• [AIM OF THE EXERCISE]:
Go from the first line to the line with "scene.camera = cam" and return those lines verbatim, ends included.
********
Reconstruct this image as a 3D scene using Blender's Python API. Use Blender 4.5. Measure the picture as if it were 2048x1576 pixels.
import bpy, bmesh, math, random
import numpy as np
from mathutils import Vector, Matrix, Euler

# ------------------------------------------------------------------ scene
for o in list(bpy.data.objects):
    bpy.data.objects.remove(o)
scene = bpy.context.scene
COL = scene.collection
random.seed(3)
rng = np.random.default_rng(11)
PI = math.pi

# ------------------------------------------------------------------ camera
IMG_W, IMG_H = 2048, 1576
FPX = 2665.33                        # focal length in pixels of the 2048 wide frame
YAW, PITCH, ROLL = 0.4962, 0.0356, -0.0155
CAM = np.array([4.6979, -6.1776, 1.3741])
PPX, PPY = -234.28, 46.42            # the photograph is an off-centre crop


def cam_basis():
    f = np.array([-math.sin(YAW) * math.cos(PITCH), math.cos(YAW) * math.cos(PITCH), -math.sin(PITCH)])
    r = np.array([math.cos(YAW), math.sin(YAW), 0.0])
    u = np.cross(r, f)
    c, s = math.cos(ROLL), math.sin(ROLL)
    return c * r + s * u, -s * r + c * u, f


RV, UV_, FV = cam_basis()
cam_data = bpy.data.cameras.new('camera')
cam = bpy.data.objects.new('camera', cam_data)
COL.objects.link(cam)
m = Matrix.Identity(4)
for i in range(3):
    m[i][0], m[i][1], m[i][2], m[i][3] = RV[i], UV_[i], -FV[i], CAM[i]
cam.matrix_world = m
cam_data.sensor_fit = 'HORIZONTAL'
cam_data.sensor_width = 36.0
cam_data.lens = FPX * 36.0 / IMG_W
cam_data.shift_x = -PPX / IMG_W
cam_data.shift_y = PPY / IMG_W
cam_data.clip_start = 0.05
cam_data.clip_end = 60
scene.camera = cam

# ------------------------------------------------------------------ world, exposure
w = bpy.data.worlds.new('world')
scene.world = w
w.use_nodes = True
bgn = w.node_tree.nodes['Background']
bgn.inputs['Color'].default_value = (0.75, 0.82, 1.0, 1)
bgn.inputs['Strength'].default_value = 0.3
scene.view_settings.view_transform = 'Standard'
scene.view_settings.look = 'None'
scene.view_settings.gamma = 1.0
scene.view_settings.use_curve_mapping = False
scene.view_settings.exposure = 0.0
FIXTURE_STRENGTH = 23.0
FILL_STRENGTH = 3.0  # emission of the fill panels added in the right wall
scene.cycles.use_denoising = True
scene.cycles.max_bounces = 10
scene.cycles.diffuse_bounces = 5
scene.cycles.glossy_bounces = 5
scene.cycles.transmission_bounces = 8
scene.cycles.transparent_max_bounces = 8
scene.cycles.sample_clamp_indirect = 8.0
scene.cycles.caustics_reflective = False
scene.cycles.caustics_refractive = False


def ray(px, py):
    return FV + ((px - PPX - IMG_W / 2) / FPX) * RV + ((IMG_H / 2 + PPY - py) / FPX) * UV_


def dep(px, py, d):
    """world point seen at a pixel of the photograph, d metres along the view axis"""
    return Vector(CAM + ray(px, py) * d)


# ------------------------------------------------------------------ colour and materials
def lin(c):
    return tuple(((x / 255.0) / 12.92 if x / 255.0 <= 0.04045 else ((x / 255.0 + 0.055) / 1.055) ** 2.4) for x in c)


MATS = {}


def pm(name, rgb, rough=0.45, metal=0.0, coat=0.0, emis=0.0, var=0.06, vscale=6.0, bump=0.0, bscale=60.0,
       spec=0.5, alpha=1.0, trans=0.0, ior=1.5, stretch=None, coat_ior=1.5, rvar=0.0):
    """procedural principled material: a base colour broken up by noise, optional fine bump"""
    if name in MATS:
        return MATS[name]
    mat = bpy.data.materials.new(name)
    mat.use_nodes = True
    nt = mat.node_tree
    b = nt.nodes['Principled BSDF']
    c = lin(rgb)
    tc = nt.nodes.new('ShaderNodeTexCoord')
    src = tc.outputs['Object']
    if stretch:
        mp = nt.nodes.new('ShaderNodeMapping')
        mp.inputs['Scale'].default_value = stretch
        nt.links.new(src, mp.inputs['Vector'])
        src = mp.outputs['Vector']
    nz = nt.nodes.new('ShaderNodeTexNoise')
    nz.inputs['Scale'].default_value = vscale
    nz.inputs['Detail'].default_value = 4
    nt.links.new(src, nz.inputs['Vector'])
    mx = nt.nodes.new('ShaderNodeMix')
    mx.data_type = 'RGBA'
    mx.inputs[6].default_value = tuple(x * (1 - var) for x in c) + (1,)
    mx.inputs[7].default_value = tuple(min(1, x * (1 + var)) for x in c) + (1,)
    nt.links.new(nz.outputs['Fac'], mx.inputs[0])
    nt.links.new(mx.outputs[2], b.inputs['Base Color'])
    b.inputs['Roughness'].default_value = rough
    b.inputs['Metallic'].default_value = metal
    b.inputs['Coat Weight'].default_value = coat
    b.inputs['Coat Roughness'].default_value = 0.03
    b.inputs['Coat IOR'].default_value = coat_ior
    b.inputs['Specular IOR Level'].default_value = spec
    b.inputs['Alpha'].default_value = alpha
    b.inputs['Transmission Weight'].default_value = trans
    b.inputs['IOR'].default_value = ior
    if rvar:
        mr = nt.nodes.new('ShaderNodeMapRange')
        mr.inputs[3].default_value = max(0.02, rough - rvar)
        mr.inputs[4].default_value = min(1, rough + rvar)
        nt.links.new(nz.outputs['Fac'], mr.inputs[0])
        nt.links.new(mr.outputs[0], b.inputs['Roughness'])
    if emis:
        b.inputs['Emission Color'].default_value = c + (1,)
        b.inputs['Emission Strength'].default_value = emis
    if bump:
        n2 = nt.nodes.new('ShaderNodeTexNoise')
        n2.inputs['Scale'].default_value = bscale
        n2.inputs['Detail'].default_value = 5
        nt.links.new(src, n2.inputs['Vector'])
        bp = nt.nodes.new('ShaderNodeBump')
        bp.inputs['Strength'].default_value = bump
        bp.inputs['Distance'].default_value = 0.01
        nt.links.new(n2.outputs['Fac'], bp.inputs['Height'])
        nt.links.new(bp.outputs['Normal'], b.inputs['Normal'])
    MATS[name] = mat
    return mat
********
• [RESULT OF THE EXERCISE]:
Reconstruct this image as a 3D scene using Blender's Python API. Use Blender 4.5. Measure the picture as if it were 2048x1576 pixels.
import bpy, bmesh, math, random
import numpy as np
from mathutils import Vector, Matrix, Euler

# ------------------------------------------------------------------ scene
for o in list(bpy.data.objects):
    bpy.data.objects.remove(o)
scene = bpy.context.scene
COL = scene.collection
random.seed(3)
rng = np.random.default_rng(11)
PI = math.pi

# ------------------------------------------------------------------ camera
IMG_W, IMG_H = 2048, 1576
FPX = 2665.33                        # focal length in pixels of the 2048 wide frame
YAW, PITCH, ROLL = 0.4962, 0.0356, -0.0155
CAM = np.array([4.6979, -6.1776, 1.3741])
PPX, PPY = -234.28, 46.42            # the photograph is an off-centre crop


def cam_basis():
    f = np.array([-math.sin(YAW) * math.cos(PITCH), math.cos(YAW) * math.cos(PITCH), -math.sin(PITCH)])
    r = np.array([math.cos(YAW), math.sin(YAW), 0.0])
    u = np.cross(r, f)
    c, s = math.cos(ROLL), math.sin(ROLL)
    return c * r + s * u, -s * r + c * u, f


RV, UV_, FV = cam_basis()
cam_data = bpy.data.cameras.new('camera')
cam = bpy.data.objects.new('camera', cam_data)
COL.objects.link(cam)
m = Matrix.Identity(4)
for i in range(3):
    m[i][0], m[i][1], m[i][2], m[i][3] = RV[i], UV_[i], -FV[i], CAM[i]
cam.matrix_world = m
cam_data.sensor_fit = 'HORIZONTAL'
cam_data.sensor_width = 36.0
cam_data.lens = FPX * 36.0 / IMG_W
cam_data.shift_x = -PPX / IMG_W
cam_data.shift_y = PPY / IMG_W
cam_data.clip_start = 0.05
cam_data.clip_end = 60
scene.camera = cam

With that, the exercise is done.